- [TO DO]
Starting with the first line and ending with the line that holds "-0.002)), M_HALL, hall)", repeat the material exactly.

_ _ _ _ _ _ _

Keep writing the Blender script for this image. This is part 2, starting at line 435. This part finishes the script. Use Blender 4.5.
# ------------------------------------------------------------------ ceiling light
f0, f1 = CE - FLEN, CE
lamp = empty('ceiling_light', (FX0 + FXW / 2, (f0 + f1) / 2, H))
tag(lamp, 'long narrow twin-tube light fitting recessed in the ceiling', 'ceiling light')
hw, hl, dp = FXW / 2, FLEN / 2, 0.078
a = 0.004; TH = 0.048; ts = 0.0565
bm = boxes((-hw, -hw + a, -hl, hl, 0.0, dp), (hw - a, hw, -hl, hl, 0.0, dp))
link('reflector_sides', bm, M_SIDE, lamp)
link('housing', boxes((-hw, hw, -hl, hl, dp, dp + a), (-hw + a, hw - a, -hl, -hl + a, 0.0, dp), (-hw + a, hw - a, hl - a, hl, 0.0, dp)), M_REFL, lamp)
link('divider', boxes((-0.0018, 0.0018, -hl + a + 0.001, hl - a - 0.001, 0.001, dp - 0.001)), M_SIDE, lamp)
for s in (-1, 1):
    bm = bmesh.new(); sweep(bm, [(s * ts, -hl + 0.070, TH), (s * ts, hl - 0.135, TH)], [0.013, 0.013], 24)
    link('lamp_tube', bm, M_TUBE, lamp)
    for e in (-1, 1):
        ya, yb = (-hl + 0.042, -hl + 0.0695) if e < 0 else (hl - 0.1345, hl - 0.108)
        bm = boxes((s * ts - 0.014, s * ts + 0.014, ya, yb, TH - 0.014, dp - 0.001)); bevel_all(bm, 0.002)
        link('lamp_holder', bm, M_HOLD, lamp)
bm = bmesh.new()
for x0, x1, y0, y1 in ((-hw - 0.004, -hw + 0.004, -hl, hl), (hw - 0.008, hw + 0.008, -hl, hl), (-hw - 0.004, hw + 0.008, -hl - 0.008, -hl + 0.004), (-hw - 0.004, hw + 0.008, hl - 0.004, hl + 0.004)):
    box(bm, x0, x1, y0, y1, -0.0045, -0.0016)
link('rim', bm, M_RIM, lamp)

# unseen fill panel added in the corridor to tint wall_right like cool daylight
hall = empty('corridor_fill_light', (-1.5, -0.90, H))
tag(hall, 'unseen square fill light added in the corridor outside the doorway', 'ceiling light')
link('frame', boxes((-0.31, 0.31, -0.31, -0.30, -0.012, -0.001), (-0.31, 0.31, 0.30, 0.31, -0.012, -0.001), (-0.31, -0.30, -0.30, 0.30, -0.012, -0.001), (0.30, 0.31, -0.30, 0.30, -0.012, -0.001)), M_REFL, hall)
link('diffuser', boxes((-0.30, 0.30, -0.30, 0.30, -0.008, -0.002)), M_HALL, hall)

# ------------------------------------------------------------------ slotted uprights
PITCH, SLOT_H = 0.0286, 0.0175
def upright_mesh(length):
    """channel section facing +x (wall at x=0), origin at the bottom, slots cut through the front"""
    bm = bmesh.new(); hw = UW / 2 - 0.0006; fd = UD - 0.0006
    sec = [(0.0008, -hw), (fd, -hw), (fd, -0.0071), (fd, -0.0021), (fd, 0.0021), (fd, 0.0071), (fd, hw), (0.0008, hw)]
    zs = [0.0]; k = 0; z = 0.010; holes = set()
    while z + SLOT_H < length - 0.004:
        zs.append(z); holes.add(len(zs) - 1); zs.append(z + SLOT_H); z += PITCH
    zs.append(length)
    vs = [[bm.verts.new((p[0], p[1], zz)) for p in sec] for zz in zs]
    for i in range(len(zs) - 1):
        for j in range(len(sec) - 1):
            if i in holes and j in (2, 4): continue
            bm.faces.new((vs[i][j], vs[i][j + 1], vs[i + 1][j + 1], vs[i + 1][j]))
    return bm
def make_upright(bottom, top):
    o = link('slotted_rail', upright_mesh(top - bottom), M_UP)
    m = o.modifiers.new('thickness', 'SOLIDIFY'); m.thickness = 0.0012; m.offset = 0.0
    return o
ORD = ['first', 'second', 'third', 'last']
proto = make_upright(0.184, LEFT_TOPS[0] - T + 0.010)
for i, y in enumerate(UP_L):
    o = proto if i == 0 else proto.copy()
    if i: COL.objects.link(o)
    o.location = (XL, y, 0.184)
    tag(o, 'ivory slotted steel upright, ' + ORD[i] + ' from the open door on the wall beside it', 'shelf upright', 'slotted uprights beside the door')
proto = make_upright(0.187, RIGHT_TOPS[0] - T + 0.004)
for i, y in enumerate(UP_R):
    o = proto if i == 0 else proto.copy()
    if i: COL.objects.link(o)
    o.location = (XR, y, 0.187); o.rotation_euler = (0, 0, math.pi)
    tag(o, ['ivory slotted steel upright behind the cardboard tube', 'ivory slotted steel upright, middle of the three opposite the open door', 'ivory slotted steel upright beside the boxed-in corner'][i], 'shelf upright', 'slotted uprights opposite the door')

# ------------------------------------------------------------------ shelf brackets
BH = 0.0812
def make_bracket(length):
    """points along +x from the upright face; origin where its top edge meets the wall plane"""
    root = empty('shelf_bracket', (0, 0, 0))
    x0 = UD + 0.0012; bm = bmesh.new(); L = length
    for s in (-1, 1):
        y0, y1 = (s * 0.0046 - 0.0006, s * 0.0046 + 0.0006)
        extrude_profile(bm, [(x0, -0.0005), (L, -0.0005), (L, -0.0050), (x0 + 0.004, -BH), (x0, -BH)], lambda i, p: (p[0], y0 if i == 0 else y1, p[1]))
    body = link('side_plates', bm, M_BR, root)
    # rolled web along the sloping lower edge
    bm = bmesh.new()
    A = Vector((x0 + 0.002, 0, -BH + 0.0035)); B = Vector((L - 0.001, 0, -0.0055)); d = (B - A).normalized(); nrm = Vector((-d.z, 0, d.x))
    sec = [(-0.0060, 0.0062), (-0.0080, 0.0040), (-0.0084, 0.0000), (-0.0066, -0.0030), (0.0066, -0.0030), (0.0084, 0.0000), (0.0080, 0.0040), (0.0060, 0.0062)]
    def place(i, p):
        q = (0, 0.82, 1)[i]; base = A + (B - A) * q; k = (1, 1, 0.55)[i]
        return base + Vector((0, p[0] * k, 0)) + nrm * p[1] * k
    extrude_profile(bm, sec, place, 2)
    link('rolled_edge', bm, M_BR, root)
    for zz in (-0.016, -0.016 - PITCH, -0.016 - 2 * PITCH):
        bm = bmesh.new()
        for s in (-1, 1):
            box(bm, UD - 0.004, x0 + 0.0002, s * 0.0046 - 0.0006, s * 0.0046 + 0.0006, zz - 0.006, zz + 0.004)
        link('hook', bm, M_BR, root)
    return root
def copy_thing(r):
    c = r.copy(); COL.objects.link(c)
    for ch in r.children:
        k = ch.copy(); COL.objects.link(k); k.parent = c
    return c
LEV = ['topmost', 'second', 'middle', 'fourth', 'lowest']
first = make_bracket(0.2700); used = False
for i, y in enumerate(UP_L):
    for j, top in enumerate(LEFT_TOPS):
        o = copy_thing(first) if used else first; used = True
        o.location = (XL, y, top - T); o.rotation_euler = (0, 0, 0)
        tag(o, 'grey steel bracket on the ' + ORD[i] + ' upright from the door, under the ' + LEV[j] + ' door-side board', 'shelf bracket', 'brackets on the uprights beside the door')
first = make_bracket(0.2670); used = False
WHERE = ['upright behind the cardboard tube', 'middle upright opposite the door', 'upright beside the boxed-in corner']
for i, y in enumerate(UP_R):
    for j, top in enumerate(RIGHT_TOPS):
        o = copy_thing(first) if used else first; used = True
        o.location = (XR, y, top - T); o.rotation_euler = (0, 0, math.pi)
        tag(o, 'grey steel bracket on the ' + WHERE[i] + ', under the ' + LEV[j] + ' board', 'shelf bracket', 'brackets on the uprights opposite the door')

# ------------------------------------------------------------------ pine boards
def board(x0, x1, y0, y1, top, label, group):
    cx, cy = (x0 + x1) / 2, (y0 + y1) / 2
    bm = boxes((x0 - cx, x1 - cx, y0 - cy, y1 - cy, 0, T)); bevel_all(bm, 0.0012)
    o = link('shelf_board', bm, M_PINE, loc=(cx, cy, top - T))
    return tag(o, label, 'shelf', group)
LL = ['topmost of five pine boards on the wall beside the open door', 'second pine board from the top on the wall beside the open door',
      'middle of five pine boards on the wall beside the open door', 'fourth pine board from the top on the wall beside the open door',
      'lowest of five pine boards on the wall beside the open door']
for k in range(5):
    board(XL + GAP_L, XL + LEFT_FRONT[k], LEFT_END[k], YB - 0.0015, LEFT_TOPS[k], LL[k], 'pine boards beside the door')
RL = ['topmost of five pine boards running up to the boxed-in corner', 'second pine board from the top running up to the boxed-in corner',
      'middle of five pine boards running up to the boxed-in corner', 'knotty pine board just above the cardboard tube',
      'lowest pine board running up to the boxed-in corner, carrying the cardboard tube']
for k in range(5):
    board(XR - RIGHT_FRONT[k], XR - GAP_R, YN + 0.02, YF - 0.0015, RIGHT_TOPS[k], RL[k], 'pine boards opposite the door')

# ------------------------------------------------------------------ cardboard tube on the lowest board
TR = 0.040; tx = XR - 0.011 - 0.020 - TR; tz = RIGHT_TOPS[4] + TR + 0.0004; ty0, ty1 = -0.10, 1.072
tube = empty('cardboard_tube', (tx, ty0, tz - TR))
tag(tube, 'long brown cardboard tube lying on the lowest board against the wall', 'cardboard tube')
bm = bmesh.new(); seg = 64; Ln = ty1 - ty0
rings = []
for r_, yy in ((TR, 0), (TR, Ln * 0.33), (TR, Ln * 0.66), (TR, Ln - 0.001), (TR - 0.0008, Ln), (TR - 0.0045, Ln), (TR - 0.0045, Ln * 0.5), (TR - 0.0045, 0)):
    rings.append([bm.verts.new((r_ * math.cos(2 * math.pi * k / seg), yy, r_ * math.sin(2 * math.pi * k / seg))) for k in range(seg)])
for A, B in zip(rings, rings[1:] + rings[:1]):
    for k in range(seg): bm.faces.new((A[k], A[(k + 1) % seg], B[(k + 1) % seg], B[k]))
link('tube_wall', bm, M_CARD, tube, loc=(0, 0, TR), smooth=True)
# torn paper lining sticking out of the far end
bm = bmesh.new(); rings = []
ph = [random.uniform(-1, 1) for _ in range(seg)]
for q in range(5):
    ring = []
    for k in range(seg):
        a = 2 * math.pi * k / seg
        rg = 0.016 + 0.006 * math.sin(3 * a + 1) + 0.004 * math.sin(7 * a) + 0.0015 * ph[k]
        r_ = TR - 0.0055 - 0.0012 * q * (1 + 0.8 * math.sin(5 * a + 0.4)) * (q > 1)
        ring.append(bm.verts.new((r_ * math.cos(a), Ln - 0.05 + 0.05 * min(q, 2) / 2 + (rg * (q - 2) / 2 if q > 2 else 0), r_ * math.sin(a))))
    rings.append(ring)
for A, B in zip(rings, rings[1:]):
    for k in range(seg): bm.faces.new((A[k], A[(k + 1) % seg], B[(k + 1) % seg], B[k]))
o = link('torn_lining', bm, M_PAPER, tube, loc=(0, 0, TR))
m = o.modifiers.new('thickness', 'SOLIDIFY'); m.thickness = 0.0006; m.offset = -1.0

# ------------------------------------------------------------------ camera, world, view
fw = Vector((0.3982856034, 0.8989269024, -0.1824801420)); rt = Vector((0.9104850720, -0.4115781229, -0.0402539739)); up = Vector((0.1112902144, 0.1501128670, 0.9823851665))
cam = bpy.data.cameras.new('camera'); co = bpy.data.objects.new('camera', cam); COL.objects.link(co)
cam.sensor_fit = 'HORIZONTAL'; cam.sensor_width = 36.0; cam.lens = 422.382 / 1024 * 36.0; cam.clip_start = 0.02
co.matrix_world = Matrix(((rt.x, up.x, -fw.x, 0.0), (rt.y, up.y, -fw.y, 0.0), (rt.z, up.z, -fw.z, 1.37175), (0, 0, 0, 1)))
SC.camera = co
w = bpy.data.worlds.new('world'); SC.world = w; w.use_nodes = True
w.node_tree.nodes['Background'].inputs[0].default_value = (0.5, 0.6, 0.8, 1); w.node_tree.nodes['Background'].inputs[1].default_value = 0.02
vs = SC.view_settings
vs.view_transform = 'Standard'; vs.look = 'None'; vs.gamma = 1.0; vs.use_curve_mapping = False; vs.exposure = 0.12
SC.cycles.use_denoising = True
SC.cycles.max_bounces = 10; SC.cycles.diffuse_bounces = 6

_ _ _ _ _ _ _

- [WRITTEN SOLUTION]
Keep writing the Blender script for this image. This is part 2, starting at line 435. This part finishes the script. Use Blender 4.5.
# ------------------------------------------------------------------ ceiling light
f0, f1 = CE - FLEN, CE
lamp = empty('ceiling_light', (FX0 + FXW / 2, (f0 + f1) / 2, H))
tag(lamp, 'long narrow twin-tube light fitting recessed in the ceiling', 'ceiling light')
hw, hl, dp = FXW / 2, FLEN / 2, 0.078
a = 0.004; TH = 0.048; ts = 0.0565
bm = boxes((-hw, -hw + a, -hl, hl, 0.0, dp), (hw - a, hw, -hl, hl, 0.0, dp))
link('reflector_sides', bm, M_SIDE, lamp)
link('housing', boxes((-hw, hw, -hl, hl, dp, dp + a), (-hw + a, hw - a, -hl, -hl + a, 0.0, dp), (-hw + a, hw - a, hl - a, hl, 0.0, dp)), M_REFL, lamp)
link('divider', boxes((-0.0018, 0.0018, -hl + a + 0.001, hl - a - 0.001, 0.001, dp - 0.001)), M_SIDE, lamp)
for s in (-1, 1):
    bm = bmesh.new(); sweep(bm, [(s * ts, -hl + 0.070, TH), (s * ts, hl - 0.135, TH)], [0.013, 0.013], 24)
    link('lamp_tube', bm, M_TUBE, lamp)
    for e in (-1, 1):
        ya, yb = (-hl + 0.042, -hl + 0.0695) if e < 0 else (hl - 0.1345, hl - 0.108)
        bm = boxes((s * ts - 0.014, s * ts + 0.014, ya, yb, TH - 0.014, dp - 0.001)); bevel_all(bm, 0.002)
        link('lamp_holder', bm, M_HOLD, lamp)
bm = bmesh.new()
for x0, x1, y0, y1 in ((-hw - 0.004, -hw + 0.004, -hl, hl), (hw - 0.008, hw + 0.008, -hl, hl), (-hw - 0.004, hw + 0.008, -hl - 0.008, -hl + 0.004), (-hw - 0.004, hw + 0.008, hl - 0.004, hl + 0.004)):
    box(bm, x0, x1, y0, y1, -0.0045, -0.0016)
link('rim', bm, M_RIM, lamp)

# unseen fill panel added in the corridor to tint wall_right like cool daylight
hall = empty('corridor_fill_light', (-1.5, -0.90, H))
tag(hall, 'unseen square fill light added in the corridor outside the doorway', 'ceiling light')
link('frame', boxes((-0.31, 0.31, -0.31, -0.30, -0.012, -0.001), (-0.31, 0.31, 0.30, 0.31, -0.012, -0.001), (-0.31, -0.30, -0.30, 0.30, -0.012, -0.001), (0.30, 0.31, -0.30, 0.30, -0.012, -0.001)), M_REFL, hall)
link('diffuser', boxes((-0.30, 0.30, -0.30, 0.30, -0.008, -0.002)), M_HALL, hall)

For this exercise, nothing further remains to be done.